D.  Assignment and Delegation.  Customer shall not assign nor delegate any of his/her/its duties or obligations under this Agreement.

E.  Governing Law.  This Agreement has been negotiated, executed and delivered within the State of Colorado, and shall be construed, interpreted and applied in accordance with the laws of the State of Colorado, including the conflict of laws provisions of the State of Colorado.  The courts and authorities of El Paso County, State of Colorado shall have jurisdiction over all controversies which may arise with respect to the negotiation, execution, interpretation and compliance with the Agreement, and the parties hereby waive any other venue to which they may be entitled by virtue of domicile or otherwise.  Further, should any party initiate or bring a suit or action in any state other than the State of Colorado, that party shall be deemed, by virtue of execution of this Agreement, to have admitted and agreed that upon application by any other party hereto, said suit shall be dismissed without prejudice and filed in a court in El Paso County, State of Colorado.

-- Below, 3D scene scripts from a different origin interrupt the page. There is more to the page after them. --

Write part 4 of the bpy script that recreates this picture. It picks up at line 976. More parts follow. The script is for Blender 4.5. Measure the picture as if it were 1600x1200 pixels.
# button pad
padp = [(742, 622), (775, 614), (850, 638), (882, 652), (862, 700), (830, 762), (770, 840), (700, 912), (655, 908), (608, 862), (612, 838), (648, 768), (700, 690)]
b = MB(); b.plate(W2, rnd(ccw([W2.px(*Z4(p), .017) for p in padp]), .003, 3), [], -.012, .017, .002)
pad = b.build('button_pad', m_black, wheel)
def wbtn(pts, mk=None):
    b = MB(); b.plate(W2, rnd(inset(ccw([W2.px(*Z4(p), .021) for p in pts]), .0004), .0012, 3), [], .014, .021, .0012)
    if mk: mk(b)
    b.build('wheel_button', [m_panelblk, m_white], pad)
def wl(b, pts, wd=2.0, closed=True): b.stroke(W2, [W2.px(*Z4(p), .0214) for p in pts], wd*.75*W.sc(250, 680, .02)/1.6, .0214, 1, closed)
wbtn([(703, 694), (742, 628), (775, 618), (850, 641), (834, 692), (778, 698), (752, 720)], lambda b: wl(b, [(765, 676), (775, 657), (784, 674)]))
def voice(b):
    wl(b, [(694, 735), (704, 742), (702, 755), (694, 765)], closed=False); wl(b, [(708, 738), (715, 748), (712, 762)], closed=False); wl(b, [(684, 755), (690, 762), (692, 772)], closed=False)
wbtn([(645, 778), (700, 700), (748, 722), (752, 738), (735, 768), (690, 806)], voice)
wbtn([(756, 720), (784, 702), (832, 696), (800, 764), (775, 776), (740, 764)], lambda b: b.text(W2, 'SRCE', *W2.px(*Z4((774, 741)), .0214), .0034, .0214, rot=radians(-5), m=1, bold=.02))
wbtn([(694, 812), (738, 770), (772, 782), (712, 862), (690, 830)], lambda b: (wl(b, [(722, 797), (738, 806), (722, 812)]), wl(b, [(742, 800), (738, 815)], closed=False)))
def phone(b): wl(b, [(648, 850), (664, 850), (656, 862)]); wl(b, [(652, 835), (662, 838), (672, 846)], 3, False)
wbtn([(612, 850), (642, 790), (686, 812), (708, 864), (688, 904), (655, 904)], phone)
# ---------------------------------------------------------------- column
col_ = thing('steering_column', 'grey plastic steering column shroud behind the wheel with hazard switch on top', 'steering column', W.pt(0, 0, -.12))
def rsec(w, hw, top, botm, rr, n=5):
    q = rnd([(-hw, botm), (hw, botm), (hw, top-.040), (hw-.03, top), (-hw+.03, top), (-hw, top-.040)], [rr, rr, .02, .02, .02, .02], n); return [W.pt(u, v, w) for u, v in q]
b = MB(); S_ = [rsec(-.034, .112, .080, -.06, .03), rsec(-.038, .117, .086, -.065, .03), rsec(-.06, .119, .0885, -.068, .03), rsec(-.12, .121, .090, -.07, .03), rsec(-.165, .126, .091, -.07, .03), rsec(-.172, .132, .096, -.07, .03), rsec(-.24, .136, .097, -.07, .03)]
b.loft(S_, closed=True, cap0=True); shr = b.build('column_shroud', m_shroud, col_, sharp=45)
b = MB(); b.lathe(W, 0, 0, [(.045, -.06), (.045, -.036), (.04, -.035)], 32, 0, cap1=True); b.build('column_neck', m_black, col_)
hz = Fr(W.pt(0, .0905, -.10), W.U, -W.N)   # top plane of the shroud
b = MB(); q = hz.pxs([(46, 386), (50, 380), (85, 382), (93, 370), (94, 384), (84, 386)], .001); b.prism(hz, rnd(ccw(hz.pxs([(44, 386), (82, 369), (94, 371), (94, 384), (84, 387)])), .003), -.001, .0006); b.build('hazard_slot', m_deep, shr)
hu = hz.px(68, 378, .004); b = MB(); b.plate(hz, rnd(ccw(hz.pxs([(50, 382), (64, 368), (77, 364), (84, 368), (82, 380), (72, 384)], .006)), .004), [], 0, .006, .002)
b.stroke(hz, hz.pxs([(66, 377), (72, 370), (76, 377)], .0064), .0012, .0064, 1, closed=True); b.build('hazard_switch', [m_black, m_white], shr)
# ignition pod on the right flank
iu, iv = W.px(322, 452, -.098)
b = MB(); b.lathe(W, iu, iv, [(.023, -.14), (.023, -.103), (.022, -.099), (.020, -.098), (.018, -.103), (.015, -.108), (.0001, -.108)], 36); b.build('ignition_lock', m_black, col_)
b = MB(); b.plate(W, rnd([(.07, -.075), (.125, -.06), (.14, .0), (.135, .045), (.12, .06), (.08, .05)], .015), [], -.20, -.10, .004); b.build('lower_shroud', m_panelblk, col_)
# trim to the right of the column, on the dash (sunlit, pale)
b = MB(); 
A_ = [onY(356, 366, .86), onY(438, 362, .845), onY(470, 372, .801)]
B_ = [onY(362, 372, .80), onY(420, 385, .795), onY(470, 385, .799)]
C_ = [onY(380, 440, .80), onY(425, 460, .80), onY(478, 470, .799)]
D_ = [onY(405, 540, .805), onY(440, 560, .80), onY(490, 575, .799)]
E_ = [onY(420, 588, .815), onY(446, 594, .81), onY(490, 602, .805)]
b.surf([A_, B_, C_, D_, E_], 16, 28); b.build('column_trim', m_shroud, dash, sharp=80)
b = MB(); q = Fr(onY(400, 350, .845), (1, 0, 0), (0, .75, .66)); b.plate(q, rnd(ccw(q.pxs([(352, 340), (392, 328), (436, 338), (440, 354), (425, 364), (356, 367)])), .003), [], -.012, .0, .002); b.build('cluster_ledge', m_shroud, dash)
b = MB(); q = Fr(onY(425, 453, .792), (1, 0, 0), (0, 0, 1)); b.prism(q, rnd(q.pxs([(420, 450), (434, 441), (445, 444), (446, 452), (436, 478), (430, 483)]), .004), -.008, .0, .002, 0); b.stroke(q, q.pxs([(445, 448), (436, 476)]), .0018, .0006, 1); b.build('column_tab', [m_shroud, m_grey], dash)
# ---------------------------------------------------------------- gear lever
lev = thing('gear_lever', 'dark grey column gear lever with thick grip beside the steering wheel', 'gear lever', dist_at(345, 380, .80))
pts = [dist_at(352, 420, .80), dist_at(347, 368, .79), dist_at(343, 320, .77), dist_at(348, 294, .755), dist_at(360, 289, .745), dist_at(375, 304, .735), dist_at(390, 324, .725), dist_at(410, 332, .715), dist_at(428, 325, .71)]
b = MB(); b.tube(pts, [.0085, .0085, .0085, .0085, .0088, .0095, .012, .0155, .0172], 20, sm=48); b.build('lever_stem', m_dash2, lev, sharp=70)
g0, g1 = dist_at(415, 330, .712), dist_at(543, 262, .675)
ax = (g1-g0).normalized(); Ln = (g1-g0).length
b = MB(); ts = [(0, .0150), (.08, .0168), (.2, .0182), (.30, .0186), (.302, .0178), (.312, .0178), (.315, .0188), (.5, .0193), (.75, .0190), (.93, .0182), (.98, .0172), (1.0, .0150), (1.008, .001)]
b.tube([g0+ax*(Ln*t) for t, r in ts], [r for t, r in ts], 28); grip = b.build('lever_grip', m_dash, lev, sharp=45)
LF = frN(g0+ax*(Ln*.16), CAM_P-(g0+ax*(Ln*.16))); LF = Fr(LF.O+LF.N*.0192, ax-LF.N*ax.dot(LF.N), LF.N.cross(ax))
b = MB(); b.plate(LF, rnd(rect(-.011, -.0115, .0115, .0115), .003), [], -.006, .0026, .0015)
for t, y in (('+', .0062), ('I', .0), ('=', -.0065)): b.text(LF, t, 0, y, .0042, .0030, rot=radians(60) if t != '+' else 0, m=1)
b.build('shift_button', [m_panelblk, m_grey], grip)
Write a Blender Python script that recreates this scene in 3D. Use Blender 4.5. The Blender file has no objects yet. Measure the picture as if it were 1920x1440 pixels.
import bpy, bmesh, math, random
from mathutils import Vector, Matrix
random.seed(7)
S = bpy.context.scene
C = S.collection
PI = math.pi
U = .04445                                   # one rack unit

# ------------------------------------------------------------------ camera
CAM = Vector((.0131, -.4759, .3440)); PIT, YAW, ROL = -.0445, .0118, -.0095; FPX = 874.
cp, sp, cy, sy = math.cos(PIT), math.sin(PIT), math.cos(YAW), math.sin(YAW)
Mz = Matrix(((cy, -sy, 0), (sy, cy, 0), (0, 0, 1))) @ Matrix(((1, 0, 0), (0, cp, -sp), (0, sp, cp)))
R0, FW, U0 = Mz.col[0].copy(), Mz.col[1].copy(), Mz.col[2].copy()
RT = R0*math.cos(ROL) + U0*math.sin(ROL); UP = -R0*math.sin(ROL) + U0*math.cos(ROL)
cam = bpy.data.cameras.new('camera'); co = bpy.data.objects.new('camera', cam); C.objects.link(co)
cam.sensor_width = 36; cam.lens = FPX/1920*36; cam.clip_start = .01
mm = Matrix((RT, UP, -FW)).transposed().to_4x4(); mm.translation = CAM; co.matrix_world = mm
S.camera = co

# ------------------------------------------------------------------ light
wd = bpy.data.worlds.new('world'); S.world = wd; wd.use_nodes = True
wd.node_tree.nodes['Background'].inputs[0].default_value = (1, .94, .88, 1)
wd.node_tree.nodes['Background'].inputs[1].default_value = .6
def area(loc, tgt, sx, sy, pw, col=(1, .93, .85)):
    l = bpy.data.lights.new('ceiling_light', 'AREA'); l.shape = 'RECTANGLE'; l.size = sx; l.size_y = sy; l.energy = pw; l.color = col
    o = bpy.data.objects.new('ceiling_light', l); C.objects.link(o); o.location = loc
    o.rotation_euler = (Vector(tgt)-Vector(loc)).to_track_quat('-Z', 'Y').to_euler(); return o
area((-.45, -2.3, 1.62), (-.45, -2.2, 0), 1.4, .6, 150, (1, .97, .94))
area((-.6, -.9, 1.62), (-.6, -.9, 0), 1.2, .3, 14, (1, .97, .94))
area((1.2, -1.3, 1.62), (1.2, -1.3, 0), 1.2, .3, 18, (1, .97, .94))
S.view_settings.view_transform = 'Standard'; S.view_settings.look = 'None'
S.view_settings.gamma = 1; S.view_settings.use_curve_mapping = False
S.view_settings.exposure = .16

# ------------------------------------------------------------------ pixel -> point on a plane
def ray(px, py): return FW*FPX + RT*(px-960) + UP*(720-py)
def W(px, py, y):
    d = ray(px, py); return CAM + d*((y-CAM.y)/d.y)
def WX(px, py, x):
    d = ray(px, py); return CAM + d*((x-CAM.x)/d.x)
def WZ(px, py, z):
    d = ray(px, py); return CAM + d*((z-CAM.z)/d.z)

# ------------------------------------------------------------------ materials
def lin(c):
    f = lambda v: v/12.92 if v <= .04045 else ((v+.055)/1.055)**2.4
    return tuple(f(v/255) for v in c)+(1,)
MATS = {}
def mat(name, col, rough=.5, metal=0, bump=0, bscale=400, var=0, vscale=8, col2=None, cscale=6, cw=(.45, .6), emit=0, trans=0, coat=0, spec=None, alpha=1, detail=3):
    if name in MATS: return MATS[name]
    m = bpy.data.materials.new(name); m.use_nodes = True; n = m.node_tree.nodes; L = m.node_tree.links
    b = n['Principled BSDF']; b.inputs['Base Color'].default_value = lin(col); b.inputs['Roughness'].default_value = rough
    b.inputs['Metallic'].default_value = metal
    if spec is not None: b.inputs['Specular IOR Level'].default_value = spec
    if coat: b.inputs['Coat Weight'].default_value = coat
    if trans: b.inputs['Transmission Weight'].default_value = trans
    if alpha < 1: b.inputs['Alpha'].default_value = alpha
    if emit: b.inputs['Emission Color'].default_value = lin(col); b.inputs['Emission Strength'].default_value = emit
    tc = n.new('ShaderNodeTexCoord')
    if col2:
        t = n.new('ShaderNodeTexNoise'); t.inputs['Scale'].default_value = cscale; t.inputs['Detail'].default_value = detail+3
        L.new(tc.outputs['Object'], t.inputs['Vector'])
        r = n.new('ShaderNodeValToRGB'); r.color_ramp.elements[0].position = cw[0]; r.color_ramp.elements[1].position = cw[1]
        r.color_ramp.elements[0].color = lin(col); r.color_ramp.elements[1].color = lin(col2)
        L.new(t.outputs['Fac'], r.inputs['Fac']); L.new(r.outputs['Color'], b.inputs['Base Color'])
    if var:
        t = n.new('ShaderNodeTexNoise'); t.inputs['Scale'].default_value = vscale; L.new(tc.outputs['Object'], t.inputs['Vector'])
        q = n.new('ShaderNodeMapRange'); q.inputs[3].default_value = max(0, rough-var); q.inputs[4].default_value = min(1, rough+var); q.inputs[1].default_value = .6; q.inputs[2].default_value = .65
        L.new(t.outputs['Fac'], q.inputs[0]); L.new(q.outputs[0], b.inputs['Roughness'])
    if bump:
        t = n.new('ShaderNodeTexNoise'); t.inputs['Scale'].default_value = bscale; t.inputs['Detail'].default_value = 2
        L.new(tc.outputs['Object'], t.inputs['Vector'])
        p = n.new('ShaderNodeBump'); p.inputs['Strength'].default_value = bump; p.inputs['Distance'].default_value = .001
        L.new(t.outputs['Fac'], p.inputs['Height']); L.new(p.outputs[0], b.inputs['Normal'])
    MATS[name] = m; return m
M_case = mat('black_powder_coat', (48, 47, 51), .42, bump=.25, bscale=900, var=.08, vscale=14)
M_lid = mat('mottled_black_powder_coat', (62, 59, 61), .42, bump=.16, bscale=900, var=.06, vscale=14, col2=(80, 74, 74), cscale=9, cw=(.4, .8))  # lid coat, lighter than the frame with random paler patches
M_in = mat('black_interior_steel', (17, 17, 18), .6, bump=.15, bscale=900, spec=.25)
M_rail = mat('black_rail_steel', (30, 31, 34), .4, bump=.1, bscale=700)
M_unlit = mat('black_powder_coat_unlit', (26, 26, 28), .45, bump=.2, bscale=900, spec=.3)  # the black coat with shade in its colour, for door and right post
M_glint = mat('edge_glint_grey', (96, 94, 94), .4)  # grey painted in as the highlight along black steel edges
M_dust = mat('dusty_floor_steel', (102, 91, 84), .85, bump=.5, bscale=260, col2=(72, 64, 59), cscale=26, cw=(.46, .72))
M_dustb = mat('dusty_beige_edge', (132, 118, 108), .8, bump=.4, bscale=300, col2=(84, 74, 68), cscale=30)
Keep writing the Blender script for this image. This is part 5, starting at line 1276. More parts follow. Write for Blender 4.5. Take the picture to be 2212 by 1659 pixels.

F.  Amendment.  No amendment or modification of this Agreement shall be deemed effective unless or until executed in writing by all the parties hereto with the same formality attending execution of this Agreement.

G.  Severability.  If any provision of this Agreement, or the application of such provision to any person or circumstance, is declared by a court of competent jurisdiction to be invalid, illegal or unenforceable for any reason, such fact shall not affect the remaining provisions hereof or the application of such provisions to persons or circumstances other than those to which it is held invalid, and in lieu of each such provision there shall be substituted a new provision  as similar as possible to the provision declared invalid, illegal or unenforceable.

H.  Waiver.  No waiver of any rights hereunder shall be deemed effective unless in writing executed by the waiving party.  The waiver by any party hereto of a breach of any provision of this Agreement shall not operate or be construed as a waiver of any subsequent breach by any party.

I.  Force Majeure.  Neither party shall be liable for any failure to perform hereunder where such failure is due to circumstances beyond its reasonable control including, without limitation, circumstances created by any act of God, accident, sickness, epidemic, acts of civil, military or governmental authorities, war, sabotage, strike, lockout or other labor disturbance or dispute, riot, flood, fire, earthquake, unavailability or shortages of parts, supplies, materials, fuel, energy, labor, materials or manufacturing or transportation facilities.